→ TASK
In the data below, find every line that has the string "picture", and copy it.

→ DATA IN THIS EXERCISE
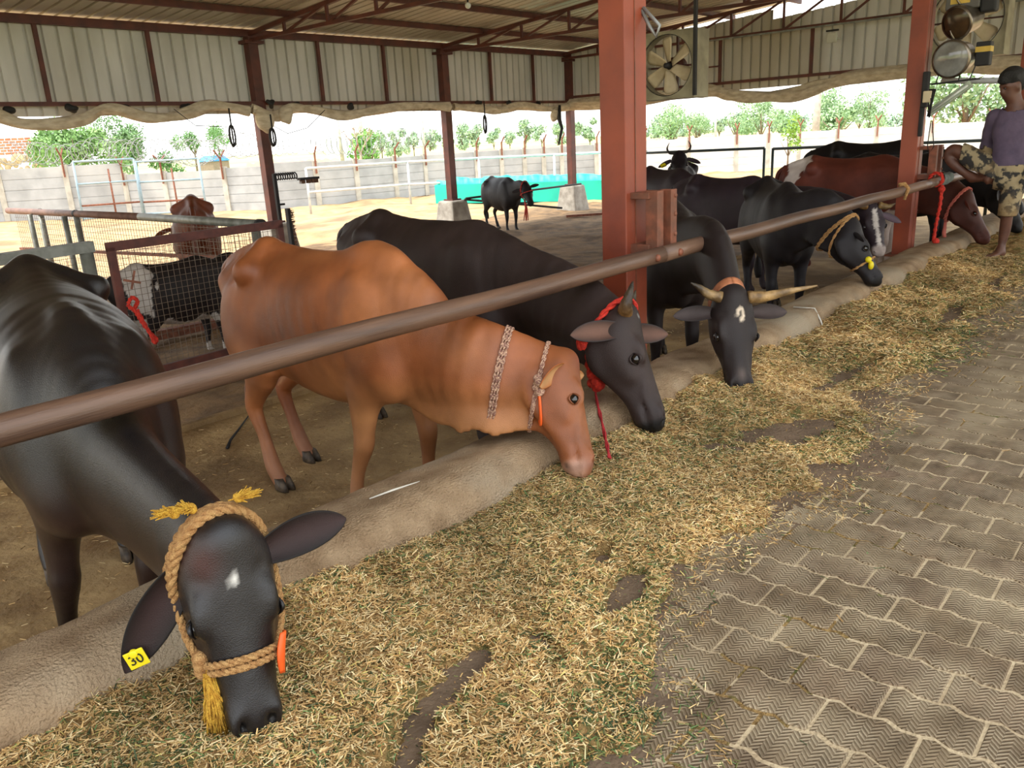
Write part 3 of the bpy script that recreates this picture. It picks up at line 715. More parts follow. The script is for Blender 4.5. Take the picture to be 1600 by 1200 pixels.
# back cladding sheets
def clad_mesh(h, hb=None):
    V = []; n = len(SP); hb = h if hb is None else hb
    for (x, z) in SP: V += [(x, z, 0), (x, z, h+(hb-h)*x)]
    me = bpy.data.meshes.new('cladding_sheet'); me.from_pydata(V, [], [(2*i, 2*i+2, 2*i+3, 2*i+1) for i in range(n-1)]); me.update(); me.materials.append(M_CLAD); return me
wb = empty('wall_back', (0, 12.28, 2.04), kind='structure'); cm = clad_mesh(1.2)
for i in range(-7, 17):
    o = bpy.data.objects.new('cladding_sheet', cm); C.objects.link(o); o.parent = wb; o.location = (i*1.0-.45, 0, 0)
    sm = o.modifiers.new('t', 'SOLIDIFY'); sm.thickness = .003
for x in (-1, 1.6, 4.62, 6.14, 9.12, 10.58, 13.5, 14.92):
    MB().bar((x, -.075, .13), (x, -.075, 1.2), .055, .05).build('stud', M_STEEL, wb)
wg = empty('wall_right', (16.3, 12.25, 2.14), kind='structure')
for i in range(16):
    ya = 12.25-i; h = rz(ya)-2.14-.06; hb = rz(ya-1)-2.14-.06
    if i < 5 and i > 1: h -= .12; hb -= .12
    elif i >= 5: h -= .30; hb -= .30
    o = bpy.data.objects.new('cladding_sheet', clad_mesh(h, hb)); C.objects.link(o); o.parent = wg; o.location = (0, -i, 0); o.rotation_euler = (0, 0, -PI/2)
    sm = o.modifiers.new('t', 'SOLIDIFY'); sm.thickness = .003
for y in (10.2, 8.25, 6.37, 4.4, 2.5, .5):
    MB().bar((-.2, y-12.25, .15), (-.2, y-12.25, 1.0), .055, .05).build('stud', M_STEEL, wg)
beam('conduit_pipe', (15.85, 8.8, 3.10), (15.85, 1.5, 3.10), .03, .03, 'thin pale conduit pipe below the far gable truss', 'pipe', M_RAILG)
beam('gable_girt', (16.05, 9.4, 2.62), (16.05, 8.25, 2.62), .03, .03, 'short dark girt beside the box fan on the far gable', 'girt')

# ------------------------------------------------------------------ rolled tarps
def tarp(name, P, label, rad=.075, seed=0):
    D = catmull(P, 10); m = len(D); n = 22; G = np.zeros((m, n+1, 3))
    for i in range(m):
        t = nrm(D[min(i+1, m-1)]-D[max(i-1, 0)]); a = np.array([0, 0, 1.]); x = nrm(np.cross(t, a)); y = np.cross(x, t)
        for k in range(n+1):
            an = 2*PI*(k % n)/n; q = np.array([i*.16+seed, (k % n)*.9, 0]); q2 = np.array([math.cos(an)*2.2+seed, math.sin(an)*2.2, i*.12])
            r = rad*(1+.22*float(fbm(q2, .8, 2))+.13*math.sin(an*4+i*.22+seed)+.07*math.sin(an*11-i*.3))*(.62+.25*abs(math.sin(i*.17+seed)))
            G[i, k] = D[i]+(x*math.cos(an)*.8+y*math.sin(an)*1.25)*r
    return MB().grid(G).build(name, M_TARP, **T(label, 'tarp'))
tarp('rolled_tarp', [(2.0, 12.02, 2.0), (3.6, 12.0, 2.1), (4.2, 12.0, 1.93), (4.9, 12, 1.97), (5.3, 12, 2.12), (5.9, 12, 1.99), (6.4, 12, 2.03), (6.9, 12, 2.15), (7.5, 12, 2.06)], 'rolled beige tarp tied under the back cladding left of the left rear post')
tarp('rolled_tarp', [(7.55, 11.98, 2.1), (7.95, 11.95, 1.97), (8.3, 11.98, 2.1), (8.8, 11.98, 2.05), (9.4, 11.98, 1.97), (10.2, 11.98, 2.06), (11.2, 11.98, 2.13), (12.0, 11.98, 2.1)], 'rolled beige tarp tied under the back cladding between left and middle rear posts', seed=5)
tarp('rolled_tarp', [(12.1, 11.98, 2.1), (12.9, 11.98, 2.06), (13.5, 11.98, 2.02), (14.2, 11.98, 2.1), (15.2, 11.98, 2.03), (16.1, 11.98, 2.1)], 'rolled beige tarp tied under the back cladding near the corner', seed=9)
tarp('rolled_tarp', [(15.95, 12, 2.12), (15.95, 10.2, 2.08), (15.95, 8.9, 2.15), (15.95, 8.4, 2.17), (15.95, 7.9, 2.04), (15.95, 7.3, 1.96), (15.95, 6.6, 1.97), (15.95, 6.0, 2.1), (15.95, 5.4, 2.18), (15.95, 3.8, 2.2), (15.95, 2.9, 2.15), (15.95, 1.0, 2.1)], 'long sagging beige tarp rolled under the far gable wall', rad=.11, seed=13)
def drape(c, label, seed, sz=.14):
    mb = MB(); 
    f = Field(np.array([-.3, -.2, -.4]), np.array([.3, .2, .25]), .02)
    r = random.Random(seed)
    for k in range(5): f.ell((r.uniform(-.08, .08), r.uniform(-.04, .04), r.uniform(-.16, .06)), (sz*.5, .05, sz*.8), k=45)
    V, Q = f.mesh(); link('tarp_bundle', npmesh('tarp_bundle', V, Q), M_TARP, loc=c, **T(label, 'tarp'))
drape((7.72, 11.9, 1.98), 'gathered end of beige tarp hanging at the left rear post', 1, .17)
drape((8.12, 11.88, 2.08), 'bunched ball of beige tarp just right of the left rear post', 3, .12)
drape((15.3, 11.9, 2.0), 'narrow hanging beige tarp end near the shed corner', 8, .13)
ORD = ['first', 'second', 'third', 'fourth', 'fifth', 'sixth', 'seventh', 'eighth', 'ninth', 'tenth', 'eleventh', 'twelfth', 'thirteenth', 'fourteenth', 'fifteenth', 'sixteenth', 'seventeenth', 'eighteenth', 'nineteenth', 'twentieth', 'twenty-first', 'twenty-second', 'twenty-third', 'twenty-fourth', 'twenty-fifth', 'twenty-sixth', 'twenty-seventh', 'twenty-eighth']
for k, (x, z) in enumerate([(4.05, 2.14), (4.84, 2.16), (5.57, 2.14), (6.48, 2.17), (6.92, 2.2), (7.95, 2.19), (8.43, 2.17), (9.6, 2.17), (10.5, 2.17), (11.4, 2.17), (12.9, 2.17), (13.9, 2.17), (14.9, 2.17)]):
    mb = MB(); f = Field((-.12, -.1, -.14), (.12, .1, .12), .015); rr = random.Random(k)
    for q in range(5): f.ell((rr.uniform(-.06, .06), rr.uniform(-.03, .03), rr.uniform(-.06, .05)), (.035, .03, .03), k=60)
    V, Q = f.mesh(); link('tie_knot', npmesh('tie_knot', V, Q), M_BLACK, loc=(x, 12.05, z-.02), **T('black cloth tie round the back rail, '+ORD[k]+' from the left', 'tie', 'black ties along the back rail'))
def hangrope(x, y, z0, z1, label, loops=2, r=.012, rad=.045):
    pts = [(x, y, z0)]
    for i in range(loops*12+1):
        t = i/12*2*PI; zc = z1+(z0-z1)*.30
        pts.append((x+rad*math.sin(t)*(1+.1*(i//12)), y+.012*(i//12), zc-(math.cos(t))*(z0-z1)*.28))
    MB().tube(pts, r, 6).build('hanging_rope', M_BLACK, **T(label, 'rope'))
hangrope(7.06, 11.85, 2.1, 1.52, 'black looped rope hanging left of the left rear post')
hangrope(7.75, 11.8, 2.0, 1.5, 'black looped rope hanging right of the left rear post', 3)
hangrope(12.95, 11.93, 2.2, 1.55, 'black looped rope hanging right of the middle rear post')
MB().tube([(15.33, 11.8, 2.1), (15.3, 11.8, 1.8), (15.36, 11.78, 1.6), (15.25, 11.8, 1.25)], [.03, .05, .035, .02], 8).build('hanging_rope', M_BLACK, **T('dark twisted rag rope hanging near the shed corner', 'rope'))
MB().tube([(6.2, 11.9, 2.1), (6.5, 11.9, 1.86), (7.0, 11.88, 1.83)], .006, 5).build('cord', M_BLACK, **T('thin black cord sagging left of the left rear post', 'cord'))
MB().tube([(7.8, 11.9, 1.85), (8.1, 11.9, 1.70), (8.5, 11.9, 1.78), (8.9, 11.9, 2.06)], .006, 5).build('cord', M_BLACK, **T('thin black cord sagging right of the left rear post', 'cord'))

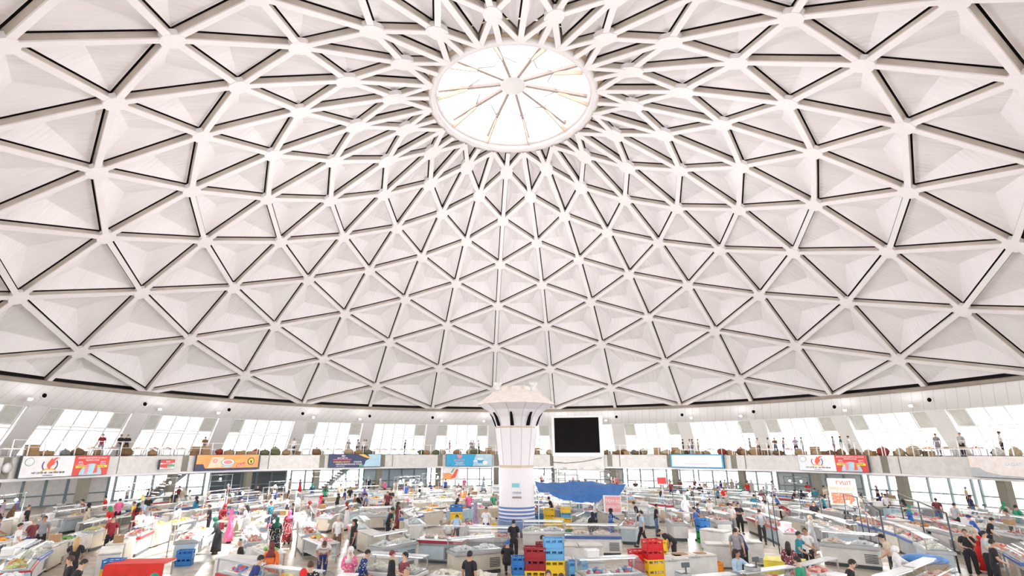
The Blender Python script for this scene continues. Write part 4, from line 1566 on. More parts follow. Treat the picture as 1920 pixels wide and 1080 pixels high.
def display_counter(P, rz, w_=2.1, cab='white', trim='grey'):
    m = counter_meshes(w_)
    e = empty('display_counter', P, rz, cat='counter', group='glass-fronted display counters in the market rows')
    far = (P - CAM).length > NOPART + 12
    tr = mat('counter_trim_' + trim, TRIMS[trim], .4)
    cb = link('cabinet', m['cabinet'], CABM[cab], e)
    link('trim_band', m['trim_band'], tr, e)
    link('deck', m['deck'], STEEL, e)
    cg = link('curved_glass', m['curved_glass'], GLASS, e)
    ts = link('top_shelf', m['top_shelf'], mat('shelf_grey', (.50, .52, .53), .35), e)
    link('strip_lamp', m['strip_lamp'], LED, ts)
    link('plinth', m['plinth'], DMET, e)
    if not far:
        link('side_glass', m['side_glass'], GLASS, cg)
        link('side_glass', m['side_glass_b'], GLASS, cg)
        link('post', m['post'], STEEL, e)
        link('post', m['post_b'], STEEL, e)
        link('vent_grille', m['vent_grille'], DMET, cb)
    reg(e, '%s curved-glass counter, %s trim' % (cab, trim))
    return e


def freezer_meshes(w_):
    k = ('fz', w_)
    if k in SM:
        return SM[k]
    body = MB().box((0, 0, .46), (w_, .72, .80), bev=.03)
    feet = MB()
    for sx in (-1, 1):
        for sy in (-1, 1):
            feet.box((sx * (w_ / 2 - .12), sy * .28, .03), (.08, .08, .06))
    lids = [MB().box((s * w_ / 4, 0, .90), (w_ / 2 - .03, .74, .07), bev=.02) for s in (-1, 1)]
    gasket = MB().box((0, 0, .863), (w_ - .02, .70, .012))
    han = MB().box((0, -.385, .88), (.3, .03, .04))
    gr = MB()
    for i in range(5):
        gr.box((w_ / 2 - .25, -.362, .14 + i * .04), (.3, .015, .018))
    SM[k] = {a: b.mesh(a) for a, b in (('body', body), ('feet', feet), ('lid', lids[0]), ('lid_b', lids[1]), ('gasket', gasket), ('handle', han), ('vent_grille', gr))}
    return SM[k]


def chest_freezer(P, rz, w_=1.7, cab='white', label=None):
    m = freezer_meshes(w_)
    e = empty('chest_freezer', P, rz, cat='freezer', group='closed chest freezers in the market rows')
    bo = link('body', m['body'], CABM[cab], e)
    ld_ = link('lid', m['lid'], LIDM, e)
    link('lid', m['lid_b'], LIDM, e)
    link('feet', m['feet'], DMET, e)
    if (P - CAM).length < NOPART + 4:
        link('gasket', m['gasket'], GMET, e)
        link('handle', m['handle'], GMET, ld_)
        link('vent_grille', m['vent_grille'], DMET, bo)
    if label:
        e['label'] = label
    else:
        reg(e, '%s chest freezer with closed lids' % cab)
    return e


def table_meshes(w_):
    k = ('tb', w_)
    if k in SM:
        return SM[k]
    top = MB().box((0, 0, .80), (w_, .9, .045), bev=.01)
    legs = []
    for sx in (-1, 1):
        for sy in (-1, 1):
            legs.append(MB().box((sx * (w_ / 2 - .08), sy * .38, .39), (.05, .05, .78)).mesh('leg'))
    cl = MB()
    n = 14
    vs = []
    for i in range(n + 1):
        x = -w_ / 2 - .015 + (w_ + .03) * i / n
        dy = .02 * (i % 2)
        vs += [(x, -.47, .828), (x, -.475 - dy, .22 + .04 * ((i * 7) % 3))]
    cl.add(vs, [(2 * i, 2 * i + 1, 2 * i + 3, 2 * i + 2) for i in range(n)])
    vs2 = [(-w_ / 2 - .01, -.47, .828), (w_ / 2 + .01, -.47, .828), (w_ / 2 + .01, .3, .828), (-w_ / 2 - .01, .3, .828)]
    cl.add(vs2, [(0, 1, 2, 3)])
    SM[k] = {'tabletop': top.mesh('tabletop'), 'legs': legs, 'cloth': cl.mesh('skirt_cloth'), 'shelf': MB().box((0, 0, .3), (w_ - .1, .8, .03)).mesh('shelf')}
    return SM[k]


CLO = {'white': (.62, .61, .59), 'beige': (.48, .41, .31), 'grey': (.34, .34, .32), 'red': (.62, .03, .02), 'pale blue': (.34, .48, .56), 'yellow': (.80, .66, .08)}


def market_table(P, rz, w_=2.0, cl='white', label=None):
    m = table_meshes(w_)
    e = empty('market_table', P, rz, cat='table', group='market tables with hanging cloths')
    link('tabletop', m['tabletop'], WMET, e)
    link('skirt_cloth', m['cloth'], mat('table_cloth_' + cl.replace(' ', '_'), CLO[cl], .8, var=.12), e)
    for l in m['legs']:
        link('leg', l, GMET, e)
    if (P - CAM).length < NOPART + 4:
        link('shelf', m['shelf'], WMET, e)
    if label:
        e['label'] = label
    else:
        reg(e, 'market table with %s cloth' % cl)
    return e


# ------------------------------------------------------------------ goods
def pile_mesh(seed, n, rx, ry, h, br, kinds=3, flatn=1.0):
    rnd = random.Random(seed)
    b = MB()
    for i in range(n):
        u = rnd.uniform(0, 2 * pi)
        q = math.sqrt(rnd.random())
        x, y = rx * q * cos(u), ry * q * sin(u)
        z = h * (1 - q) * rnd.uniform(.6, 1) + br * flatn * .6
        s = br * rnd.uniform(.7, 1.25)
        b.blob((x, y, z), (s * rnd.uniform(.8, 1.5), s, s * flatn), rnd.randrange(kinds), 6, 4, .12, rnd)
    return b.mesh('goods')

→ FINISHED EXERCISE
Write part 3 of the bpy script that recreates this picture. It picks up at line 715. More parts follow. The script is for Blender 4.5. Take the picture to be 1600 by 1200 pixels.
The Blender Python script for this scene continues. Write part 4, from line 1566 on. More parts follow. Treat the picture as 1920 pixels wide and 1080 pixels high.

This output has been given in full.